### Data provided

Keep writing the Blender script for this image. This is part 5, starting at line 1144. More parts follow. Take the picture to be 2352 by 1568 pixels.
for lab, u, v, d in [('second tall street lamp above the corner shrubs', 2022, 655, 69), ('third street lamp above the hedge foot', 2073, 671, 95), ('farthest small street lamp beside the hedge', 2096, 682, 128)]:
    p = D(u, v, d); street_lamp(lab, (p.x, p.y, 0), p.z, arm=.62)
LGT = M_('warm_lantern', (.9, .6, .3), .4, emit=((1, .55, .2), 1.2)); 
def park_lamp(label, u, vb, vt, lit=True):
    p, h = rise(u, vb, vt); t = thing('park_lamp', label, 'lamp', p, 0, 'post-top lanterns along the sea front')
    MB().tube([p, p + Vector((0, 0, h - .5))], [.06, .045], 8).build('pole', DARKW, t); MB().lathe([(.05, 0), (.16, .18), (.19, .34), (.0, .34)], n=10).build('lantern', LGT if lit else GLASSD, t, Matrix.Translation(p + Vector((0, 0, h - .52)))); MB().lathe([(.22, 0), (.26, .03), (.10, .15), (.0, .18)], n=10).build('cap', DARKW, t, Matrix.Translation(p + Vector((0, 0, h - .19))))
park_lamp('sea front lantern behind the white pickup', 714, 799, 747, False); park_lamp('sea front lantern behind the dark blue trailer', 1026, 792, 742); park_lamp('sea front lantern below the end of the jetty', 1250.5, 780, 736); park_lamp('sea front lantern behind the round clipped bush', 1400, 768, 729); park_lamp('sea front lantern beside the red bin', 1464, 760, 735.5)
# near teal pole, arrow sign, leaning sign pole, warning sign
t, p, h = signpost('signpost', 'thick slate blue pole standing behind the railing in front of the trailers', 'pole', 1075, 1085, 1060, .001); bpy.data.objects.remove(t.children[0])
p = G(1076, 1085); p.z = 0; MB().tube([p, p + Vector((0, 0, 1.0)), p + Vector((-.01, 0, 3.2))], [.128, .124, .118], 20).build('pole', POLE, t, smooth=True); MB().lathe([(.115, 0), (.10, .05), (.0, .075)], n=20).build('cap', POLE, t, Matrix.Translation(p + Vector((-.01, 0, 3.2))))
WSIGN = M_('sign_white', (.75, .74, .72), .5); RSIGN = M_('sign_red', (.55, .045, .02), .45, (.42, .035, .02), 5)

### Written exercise
Reproduce the data shown above exactly.

### Right answer
Keep writing the Blender script for this image. This is part 5, starting at line 1144. More parts follow. Take the picture to be 2352 by 1568 pixels.
for lab, u, v, d in [('second tall street lamp above the corner shrubs', 2022, 655, 69), ('third street lamp above the hedge foot', 2073, 671, 95), ('farthest small street lamp beside the hedge', 2096, 682, 128)]:
    p = D(u, v, d); street_lamp(lab, (p.x, p.y, 0), p.z, arm=.62)
LGT = M_('warm_lantern', (.9, .6, .3), .4, emit=((1, .55, .2), 1.2)); 
def park_lamp(label, u, vb, vt, lit=True):
    p, h = rise(u, vb, vt); t = thing('park_lamp', label, 'lamp', p, 0, 'post-top lanterns along the sea front')
    MB().tube([p, p + Vector((0, 0, h - .5))], [.06, .045], 8).build('pole', DARKW, t); MB().lathe([(.05, 0), (.16, .18), (.19, .34), (.0, .34)], n=10).build('lantern', LGT if lit else GLASSD, t, Matrix.Translation(p + Vector((0, 0, h - .52)))); MB().lathe([(.22, 0), (.26, .03), (.10, .15), (.0, .18)], n=10).build('cap', DARKW, t, Matrix.Translation(p + Vector((0, 0, h - .19))))
park_lamp('sea front lantern behind the white pickup', 714, 799, 747, False); park_lamp('sea front lantern behind the dark blue trailer', 1026, 792, 742); park_lamp('sea front lantern below the end of the jetty', 1250.5, 780, 736); park_lamp('sea front lantern behind the round clipped bush', 1400, 768, 729); park_lamp('sea front lantern beside the red bin', 1464, 760, 735.5)
# near teal pole, arrow sign, leaning sign pole, warning sign
t, p, h = signpost('signpost', 'thick slate blue pole standing behind the railing in front of the trailers', 'pole', 1075, 1085, 1060, .001); bpy.data.objects.remove(t.children[0])
p = G(1076, 1085); p.z = 0; MB().tube([p, p + Vector((0, 0, 1.0)), p + Vector((-.01, 0, 3.2))], [.128, .124, .118], 20).build('pole', POLE, t, smooth=True); MB().lathe([(.115, 0), (.10, .05), (.0, .075)], n=20).build('cap', POLE, t, Matrix.Translation(p + Vector((-.01, 0, 3.2))))
WSIGN = M_('sign_white', (.75, .74, .72), .5); RSIGN = M_('sign_red', (.55, .045, .02), .45, (.42, .035, .02), 5)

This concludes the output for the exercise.